◆ Set task:
Please output the data below exactly as given, starting at its first line and stopping after the line that contains "me.transform(Matrix.Scale(.8, 4)); o".

----- Dataset excerpt

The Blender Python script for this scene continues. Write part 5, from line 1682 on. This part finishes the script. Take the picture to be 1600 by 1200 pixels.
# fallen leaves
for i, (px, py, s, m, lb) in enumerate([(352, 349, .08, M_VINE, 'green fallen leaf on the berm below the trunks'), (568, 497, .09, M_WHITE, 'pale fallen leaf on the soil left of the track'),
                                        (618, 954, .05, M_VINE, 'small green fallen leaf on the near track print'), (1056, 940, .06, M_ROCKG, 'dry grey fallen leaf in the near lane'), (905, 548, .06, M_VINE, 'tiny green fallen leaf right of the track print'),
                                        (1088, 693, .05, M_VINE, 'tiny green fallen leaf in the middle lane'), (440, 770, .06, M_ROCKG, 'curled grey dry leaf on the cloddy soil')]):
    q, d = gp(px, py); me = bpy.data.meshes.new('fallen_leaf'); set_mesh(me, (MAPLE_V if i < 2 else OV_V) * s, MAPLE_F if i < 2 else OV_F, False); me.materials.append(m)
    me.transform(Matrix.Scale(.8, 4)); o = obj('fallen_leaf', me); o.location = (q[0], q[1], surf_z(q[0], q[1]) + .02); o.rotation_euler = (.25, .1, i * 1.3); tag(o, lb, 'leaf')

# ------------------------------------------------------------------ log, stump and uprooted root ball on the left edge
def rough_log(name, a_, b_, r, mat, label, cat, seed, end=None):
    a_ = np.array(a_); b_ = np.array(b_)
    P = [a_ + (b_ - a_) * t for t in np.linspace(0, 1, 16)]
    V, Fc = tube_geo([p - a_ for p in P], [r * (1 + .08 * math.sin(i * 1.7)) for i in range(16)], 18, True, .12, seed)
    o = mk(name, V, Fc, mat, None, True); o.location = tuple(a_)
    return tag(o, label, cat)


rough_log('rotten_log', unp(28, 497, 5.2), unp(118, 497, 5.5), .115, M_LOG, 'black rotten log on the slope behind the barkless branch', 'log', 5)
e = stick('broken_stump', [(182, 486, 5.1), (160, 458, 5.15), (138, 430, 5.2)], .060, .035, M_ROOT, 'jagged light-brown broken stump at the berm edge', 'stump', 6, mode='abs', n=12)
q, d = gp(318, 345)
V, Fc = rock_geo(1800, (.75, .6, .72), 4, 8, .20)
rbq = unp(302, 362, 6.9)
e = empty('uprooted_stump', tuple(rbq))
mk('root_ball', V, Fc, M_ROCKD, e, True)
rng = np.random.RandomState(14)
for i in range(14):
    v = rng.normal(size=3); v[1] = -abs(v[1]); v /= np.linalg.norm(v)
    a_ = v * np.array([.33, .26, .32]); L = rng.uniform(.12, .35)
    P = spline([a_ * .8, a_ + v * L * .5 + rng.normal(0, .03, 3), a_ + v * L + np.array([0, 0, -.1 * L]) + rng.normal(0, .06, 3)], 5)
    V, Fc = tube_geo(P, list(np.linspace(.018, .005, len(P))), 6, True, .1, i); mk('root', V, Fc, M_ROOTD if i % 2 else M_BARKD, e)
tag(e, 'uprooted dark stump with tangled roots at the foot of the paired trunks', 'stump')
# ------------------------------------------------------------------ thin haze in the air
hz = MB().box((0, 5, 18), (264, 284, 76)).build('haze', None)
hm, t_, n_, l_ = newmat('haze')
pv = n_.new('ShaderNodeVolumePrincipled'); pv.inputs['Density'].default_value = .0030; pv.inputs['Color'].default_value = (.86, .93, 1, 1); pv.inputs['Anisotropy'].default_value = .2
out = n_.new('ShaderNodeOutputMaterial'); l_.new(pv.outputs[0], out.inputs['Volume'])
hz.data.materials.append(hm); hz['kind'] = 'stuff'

----------

◆ Task solution:
The Blender Python script for this scene continues. Write part 5, from line 1682 on. This part finishes the script. Take the picture to be 1600 by 1200 pixels.
# fallen leaves
for i, (px, py, s, m, lb) in enumerate([(352, 349, .08, M_VINE, 'green fallen leaf on the berm below the trunks'), (568, 497, .09, M_WHITE, 'pale fallen leaf on the soil left of the track'),
                                        (618, 954, .05, M_VINE, 'small green fallen leaf on the near track print'), (1056, 940, .06, M_ROCKG, 'dry grey fallen leaf in the near lane'), (905, 548, .06, M_VINE, 'tiny green fallen leaf right of the track print'),
                                        (1088, 693, .05, M_VINE, 'tiny green fallen leaf in the middle lane'), (440, 770, .06, M_ROCKG, 'curled grey dry leaf on the cloddy soil')]):
    q, d = gp(px, py); me = bpy.data.meshes.new('fallen_leaf'); set_mesh(me, (MAPLE_V if i < 2 else OV_V) * s, MAPLE_F if i < 2 else OV_F, False); me.materials.append(m)
    me.transform(Matrix.Scale(.8, 4)); o = obj('fallen_leaf', me); o.location = (q[0], q[1], surf_z(q[0], q[1]) + .02); o.rotation_euler = (.25, .1, i * 1.3); tag(o, lb, 'leaf')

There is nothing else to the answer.